GOAL: Reproduce every line of the listing as written, apart from the pictures.

DATA SEGMENT:

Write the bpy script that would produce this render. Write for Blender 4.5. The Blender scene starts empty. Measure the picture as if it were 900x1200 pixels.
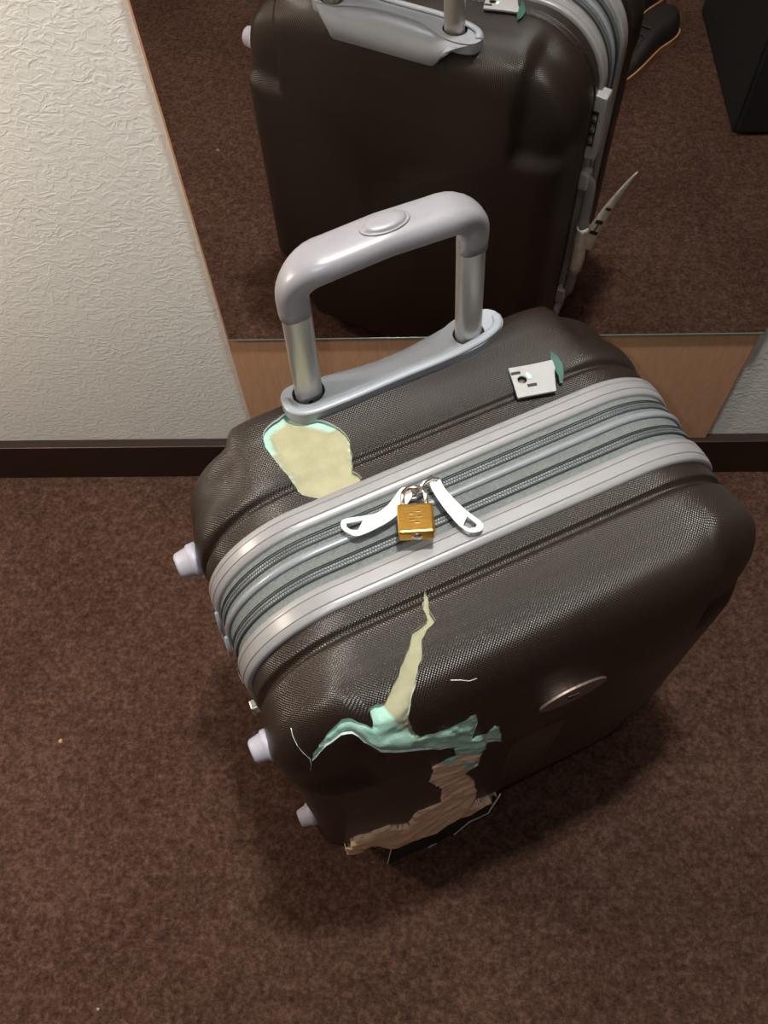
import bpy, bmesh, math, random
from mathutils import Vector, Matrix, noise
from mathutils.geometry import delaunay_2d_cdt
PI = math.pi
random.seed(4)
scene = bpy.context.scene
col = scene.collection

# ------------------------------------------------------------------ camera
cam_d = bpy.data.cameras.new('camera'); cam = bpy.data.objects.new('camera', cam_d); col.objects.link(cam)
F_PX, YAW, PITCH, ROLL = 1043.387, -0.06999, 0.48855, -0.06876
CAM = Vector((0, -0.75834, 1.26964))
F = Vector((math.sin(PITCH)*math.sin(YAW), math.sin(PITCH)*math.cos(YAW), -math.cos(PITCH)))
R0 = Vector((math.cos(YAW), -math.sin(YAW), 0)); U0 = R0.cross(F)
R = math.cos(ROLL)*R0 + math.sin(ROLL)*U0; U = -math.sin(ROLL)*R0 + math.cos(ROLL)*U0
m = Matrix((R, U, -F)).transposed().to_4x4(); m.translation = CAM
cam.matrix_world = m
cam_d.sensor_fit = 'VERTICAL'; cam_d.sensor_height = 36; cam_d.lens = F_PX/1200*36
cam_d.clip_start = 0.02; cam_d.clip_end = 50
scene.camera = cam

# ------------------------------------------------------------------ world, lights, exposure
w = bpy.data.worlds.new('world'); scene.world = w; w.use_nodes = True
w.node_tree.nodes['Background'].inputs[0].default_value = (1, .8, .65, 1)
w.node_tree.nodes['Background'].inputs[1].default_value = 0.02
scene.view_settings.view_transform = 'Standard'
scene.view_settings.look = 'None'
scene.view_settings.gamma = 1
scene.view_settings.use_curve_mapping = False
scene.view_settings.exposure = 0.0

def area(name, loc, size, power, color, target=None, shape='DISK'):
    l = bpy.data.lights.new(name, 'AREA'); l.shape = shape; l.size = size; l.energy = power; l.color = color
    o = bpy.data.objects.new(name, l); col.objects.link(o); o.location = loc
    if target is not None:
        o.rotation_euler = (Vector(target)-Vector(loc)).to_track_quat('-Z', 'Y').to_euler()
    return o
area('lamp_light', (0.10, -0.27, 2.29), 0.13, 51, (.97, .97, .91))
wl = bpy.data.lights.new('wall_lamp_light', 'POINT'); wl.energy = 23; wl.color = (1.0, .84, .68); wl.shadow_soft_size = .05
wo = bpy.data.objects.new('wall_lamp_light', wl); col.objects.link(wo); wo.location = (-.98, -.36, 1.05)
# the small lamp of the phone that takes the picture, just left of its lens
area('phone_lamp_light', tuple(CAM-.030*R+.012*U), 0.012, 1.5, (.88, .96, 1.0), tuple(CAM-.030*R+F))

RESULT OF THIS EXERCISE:
Write the bpy script that would produce this render. Write for Blender 4.5. The Blender scene starts empty. Measure the picture as if it were 900x1200 pixels.
import bpy, bmesh, math, random
from mathutils import Vector, Matrix, noise
from mathutils.geometry import delaunay_2d_cdt
PI = math.pi
random.seed(4)
scene = bpy.context.scene
col = scene.collection

# ------------------------------------------------------------------ camera
cam_d = bpy.data.cameras.new('camera'); cam = bpy.data.objects.new('camera', cam_d); col.objects.link(cam)
F_PX, YAW, PITCH, ROLL = 1043.387, -0.06999, 0.48855, -0.06876
CAM = Vector((0, -0.75834, 1.26964))
F = Vector((math.sin(PITCH)*math.sin(YAW), math.sin(PITCH)*math.cos(YAW), -math.cos(PITCH)))
R0 = Vector((math.cos(YAW), -math.sin(YAW), 0)); U0 = R0.cross(F)
R = math.cos(ROLL)*R0 + math.sin(ROLL)*U0; U = -math.sin(ROLL)*R0 + math.cos(ROLL)*U0
m = Matrix((R, U, -F)).transposed().to_4x4(); m.translation = CAM
cam.matrix_world = m
cam_d.sensor_fit = 'VERTICAL'; cam_d.sensor_height = 36; cam_d.lens = F_PX/1200*36
cam_d.clip_start = 0.02; cam_d.clip_end = 50
scene.camera = cam

# ------------------------------------------------------------------ world, lights, exposure
w = bpy.data.worlds.new('world'); scene.world = w; w.use_nodes = True
w.node_tree.nodes['Background'].inputs[0].default_value = (1, .8, .65, 1)
w.node_tree.nodes['Background'].inputs[1].default_value = 0.02
scene.view_settings.view_transform = 'Standard'
scene.view_settings.look = 'None'
scene.view_settings.gamma = 1
scene.view_settings.use_curve_mapping = False
scene.view_settings.exposure = 0.0

def area(name, loc, size, power, color, target=None, shape='DISK'):
    l = bpy.data.lights.new(name, 'AREA'); l.shape = shape; l.size = size; l.energy = power; l.color = color
    o = bpy.data.objects.new(name, l); col.objects.link(o); o.location = loc
    if target is not None:
        o.rotation_euler = (Vector(target)-Vector(loc)).to_track_quat('-Z', 'Y').to_euler()
    return o
area('lamp_light', (0.10, -0.27, 2.29), 0.13, 51, (.97, .97, .91))
wl = bpy.data.lights.new('wall_lamp_light', 'POINT'); wl.energy = 23; wl.color = (1.0, .84, .68); wl.shadow_soft_size = .05
wo = bpy.data.objects.new('wall_lamp_light', wl); col.objects.link(wo); wo.location = (-.98, -.36, 1.05)
# the small lamp of the phone that takes the picture, just left of its lens
area('phone_lamp_light', tuple(CAM-.030*R+.012*U), 0.012, 1.5, (.88, .96, 1.0), tuple(CAM-.030*R+F))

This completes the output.